Speaking in the pits after the Sunday morning service at the 'Chapel in the Pines' was former race director Phil Layton. The silver-haired Pikes Peak disciple waved a hand in the direction of VW's multi-million pound effort and smiled knowingly.

"They have done everything they can for the record," he says. "Everything. But they don't decide if they win or not. She does. It's all about what she gives you on the day; she's the mountain. Will Volkswagen break this record? It's up to her. Today, the mountain decides."

She took her time making up her mind. With a storm expected later on Sunday (it arrived after lunch, forcing the organisers to shorten the course while allowing those who'd finished to enjoy a late June snowball fight at the summit), cloud blew in and out, and the threat of rain was ever-present. Even Dumas had begun to doubt. What would rain mean? He grimaces, "Put on the wipers and cry."

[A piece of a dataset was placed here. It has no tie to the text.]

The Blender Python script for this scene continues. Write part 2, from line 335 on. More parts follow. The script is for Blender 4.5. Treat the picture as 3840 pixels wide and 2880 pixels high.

But there were no tears on Sunday. The mountain did keep Smeets in suspense, as a loss of mobile WiFi connections occurred - reckoned to be one of the nuances of the electro-magnetic madness that comes at altitude when a storm's bouncing in. The result was no live stream, and once the car left the line, there was no data at all.

"We had no sector times - it was like we'd come to the last stage of the season to decide the championship and we had no splits," says Smeets. "I was staring at Romain's time at the bottom of the screen - because he was the latest car to go - and suddenly he disappeared. Just when I was thinking something was wrong I noticed F-X [Demaison] starting to jump next to me - Romain had gone to the top of the screen because he was fastest."

A radio crackled into life: "Time for Dumas... Seven..." And the party started.

"Today, we were lucky," says Smeets. "The mountain was in our favour and said, 'OK, you can go to the top'. We did that."

VW went to the very top. What Smeets' men achieved in the Rockies last Sunday was from another world. Seeing the I.D. R in full flight rearranged the senses. The silver bullet was a rocket and Dumas a ground-breaking, history-rewriting modern-day Neil Armstrong.

Whatever next for Volkswagen - the moon in nine months?